AIM OF THE TASK: Every line of the material below should be repeated exactly.

(Items from a dataset)

————

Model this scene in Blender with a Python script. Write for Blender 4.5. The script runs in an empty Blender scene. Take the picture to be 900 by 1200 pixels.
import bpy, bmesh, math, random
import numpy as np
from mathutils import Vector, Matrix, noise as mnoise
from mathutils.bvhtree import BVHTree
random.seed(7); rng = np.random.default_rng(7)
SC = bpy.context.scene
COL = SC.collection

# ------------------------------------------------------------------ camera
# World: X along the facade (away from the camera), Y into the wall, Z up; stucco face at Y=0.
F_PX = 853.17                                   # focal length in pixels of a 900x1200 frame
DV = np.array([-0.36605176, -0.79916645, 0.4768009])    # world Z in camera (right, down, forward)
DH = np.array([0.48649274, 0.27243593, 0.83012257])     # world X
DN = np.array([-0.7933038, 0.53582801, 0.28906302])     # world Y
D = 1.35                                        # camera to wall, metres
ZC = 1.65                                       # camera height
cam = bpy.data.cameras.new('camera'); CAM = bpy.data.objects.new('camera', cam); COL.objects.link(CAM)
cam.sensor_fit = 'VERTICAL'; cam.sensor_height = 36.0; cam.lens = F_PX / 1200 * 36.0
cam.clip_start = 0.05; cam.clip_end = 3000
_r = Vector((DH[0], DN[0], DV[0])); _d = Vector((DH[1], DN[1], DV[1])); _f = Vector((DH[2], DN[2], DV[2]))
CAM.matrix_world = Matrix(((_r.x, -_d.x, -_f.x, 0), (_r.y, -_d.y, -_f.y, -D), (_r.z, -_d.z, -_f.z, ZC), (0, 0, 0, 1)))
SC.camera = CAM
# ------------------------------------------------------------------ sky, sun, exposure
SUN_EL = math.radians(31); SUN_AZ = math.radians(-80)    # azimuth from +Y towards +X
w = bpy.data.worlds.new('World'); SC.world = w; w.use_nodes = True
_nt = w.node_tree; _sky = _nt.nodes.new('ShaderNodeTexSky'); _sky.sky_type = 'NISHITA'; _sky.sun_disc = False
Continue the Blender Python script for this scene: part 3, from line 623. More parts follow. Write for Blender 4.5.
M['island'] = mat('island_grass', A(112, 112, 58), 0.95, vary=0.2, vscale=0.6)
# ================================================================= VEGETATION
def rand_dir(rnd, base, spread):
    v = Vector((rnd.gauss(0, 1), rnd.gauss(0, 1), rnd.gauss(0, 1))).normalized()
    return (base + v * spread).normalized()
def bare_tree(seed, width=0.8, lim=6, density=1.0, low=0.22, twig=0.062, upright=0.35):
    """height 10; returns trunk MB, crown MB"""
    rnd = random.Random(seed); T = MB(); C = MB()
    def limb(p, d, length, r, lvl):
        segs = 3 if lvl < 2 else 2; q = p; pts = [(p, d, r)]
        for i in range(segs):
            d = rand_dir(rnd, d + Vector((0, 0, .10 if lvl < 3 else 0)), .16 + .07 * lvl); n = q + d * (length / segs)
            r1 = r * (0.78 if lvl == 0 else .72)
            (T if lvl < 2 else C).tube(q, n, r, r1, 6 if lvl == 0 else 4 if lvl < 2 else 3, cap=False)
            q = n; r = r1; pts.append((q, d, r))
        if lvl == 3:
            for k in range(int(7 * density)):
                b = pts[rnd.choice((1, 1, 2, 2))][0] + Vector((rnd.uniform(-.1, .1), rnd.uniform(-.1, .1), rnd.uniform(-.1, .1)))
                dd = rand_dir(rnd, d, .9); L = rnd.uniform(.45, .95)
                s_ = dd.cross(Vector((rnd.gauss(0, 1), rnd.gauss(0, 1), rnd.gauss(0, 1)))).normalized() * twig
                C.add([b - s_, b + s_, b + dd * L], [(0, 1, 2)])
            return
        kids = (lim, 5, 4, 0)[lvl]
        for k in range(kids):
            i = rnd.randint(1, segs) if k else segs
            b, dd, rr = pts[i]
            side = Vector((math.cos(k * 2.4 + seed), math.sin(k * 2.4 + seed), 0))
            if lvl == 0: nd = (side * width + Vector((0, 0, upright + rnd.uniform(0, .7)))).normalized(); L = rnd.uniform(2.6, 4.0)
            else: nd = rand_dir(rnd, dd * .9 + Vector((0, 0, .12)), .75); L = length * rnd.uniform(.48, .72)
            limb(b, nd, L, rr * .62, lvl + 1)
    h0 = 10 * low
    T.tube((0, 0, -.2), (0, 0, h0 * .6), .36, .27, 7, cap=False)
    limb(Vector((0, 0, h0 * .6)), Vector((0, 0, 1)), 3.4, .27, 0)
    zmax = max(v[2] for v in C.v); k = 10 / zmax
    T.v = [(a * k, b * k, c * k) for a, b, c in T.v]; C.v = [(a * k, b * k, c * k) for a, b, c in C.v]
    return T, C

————

RESULT OF THIS EXERCISE:
Model this scene in Blender with a Python script. Write for Blender 4.5. The script runs in an empty Blender scene. Take the picture to be 900 by 1200 pixels.
import bpy, bmesh, math, random
import numpy as np
from mathutils import Vector, Matrix, noise as mnoise
from mathutils.bvhtree import BVHTree
random.seed(7); rng = np.random.default_rng(7)
SC = bpy.context.scene
COL = SC.collection

# ------------------------------------------------------------------ camera
# World: X along the facade (away from the camera), Y into the wall, Z up; stucco face at Y=0.
F_PX = 853.17                                   # focal length in pixels of a 900x1200 frame
DV = np.array([-0.36605176, -0.79916645, 0.4768009])    # world Z in camera (right, down, forward)
DH = np.array([0.48649274, 0.27243593, 0.83012257])     # world X
DN = np.array([-0.7933038, 0.53582801, 0.28906302])     # world Y
D = 1.35                                        # camera to wall, metres
ZC = 1.65                                       # camera height
cam = bpy.data.cameras.new('camera'); CAM = bpy.data.objects.new('camera', cam); COL.objects.link(CAM)
cam.sensor_fit = 'VERTICAL'; cam.sensor_height = 36.0; cam.lens = F_PX / 1200 * 36.0
cam.clip_start = 0.05; cam.clip_end = 3000
_r = Vector((DH[0], DN[0], DV[0])); _d = Vector((DH[1], DN[1], DV[1])); _f = Vector((DH[2], DN[2], DV[2]))
CAM.matrix_world = Matrix(((_r.x, -_d.x, -_f.x, 0), (_r.y, -_d.y, -_f.y, -D), (_r.z, -_d.z, -_f.z, ZC), (0, 0, 0, 1)))
SC.camera = CAM
# ------------------------------------------------------------------ sky, sun, exposure
SUN_EL = math.radians(31); SUN_AZ = math.radians(-80)    # azimuth from +Y towards +X
w = bpy.data.worlds.new('World'); SC.world = w; w.use_nodes = True
_nt = w.node_tree; _sky = _nt.nodes.new('ShaderNodeTexSky'); _sky.sky_type = 'NISHITA'; _sky.sun_disc = False
Continue the Blender Python script for this scene: part 3, from line 623. More parts follow. Write for Blender 4.5.
M['island'] = mat('island_grass', A(112, 112, 58), 0.95, vary=0.2, vscale=0.6)
# ================================================================= VEGETATION
def rand_dir(rnd, base, spread):
    v = Vector((rnd.gauss(0, 1), rnd.gauss(0, 1), rnd.gauss(0, 1))).normalized()
    return (base + v * spread).normalized()
def bare_tree(seed, width=0.8, lim=6, density=1.0, low=0.22, twig=0.062, upright=0.35):
    """height 10; returns trunk MB, crown MB"""
    rnd = random.Random(seed); T = MB(); C = MB()
    def limb(p, d, length, r, lvl):
        segs = 3 if lvl < 2 else 2; q = p; pts = [(p, d, r)]
        for i in range(segs):
            d = rand_dir(rnd, d + Vector((0, 0, .10 if lvl < 3 else 0)), .16 + .07 * lvl); n = q + d * (length / segs)
            r1 = r * (0.78 if lvl == 0 else .72)
            (T if lvl < 2 else C).tube(q, n, r, r1, 6 if lvl == 0 else 4 if lvl < 2 else 3, cap=False)
            q = n; r = r1; pts.append((q, d, r))
        if lvl == 3:
            for k in range(int(7 * density)):
                b = pts[rnd.choice((1, 1, 2, 2))][0] + Vector((rnd.uniform(-.1, .1), rnd.uniform(-.1, .1), rnd.uniform(-.1, .1)))
                dd = rand_dir(rnd, d, .9); L = rnd.uniform(.45, .95)
                s_ = dd.cross(Vector((rnd.gauss(0, 1), rnd.gauss(0, 1), rnd.gauss(0, 1)))).normalized() * twig
                C.add([b - s_, b + s_, b + dd * L], [(0, 1, 2)])
            return
        kids = (lim, 5, 4, 0)[lvl]
        for k in range(kids):
            i = rnd.randint(1, segs) if k else segs
            b, dd, rr = pts[i]
            side = Vector((math.cos(k * 2.4 + seed), math.sin(k * 2.4 + seed), 0))
            if lvl == 0: nd = (side * width + Vector((0, 0, upright + rnd.uniform(0, .7)))).normalized(); L = rnd.uniform(2.6, 4.0)
            else: nd = rand_dir(rnd, dd * .9 + Vector((0, 0, .12)), .75); L = length * rnd.uniform(.48, .72)
            limb(b, nd, L, rr * .62, lvl + 1)
    h0 = 10 * low
    T.tube((0, 0, -.2), (0, 0, h0 * .6), .36, .27, 7, cap=False)
    limb(Vector((0, 0, h0 * .6)), Vector((0, 0, 1)), 3.4, .27, 0)
    zmax = max(v[2] for v in C.v); k = 10 / zmax
    T.v = [(a * k, b * k, c * k) for a, b, c in T.v]; C.v = [(a * k, b * k, c * k) for a, b, c in C.v]
    return T, C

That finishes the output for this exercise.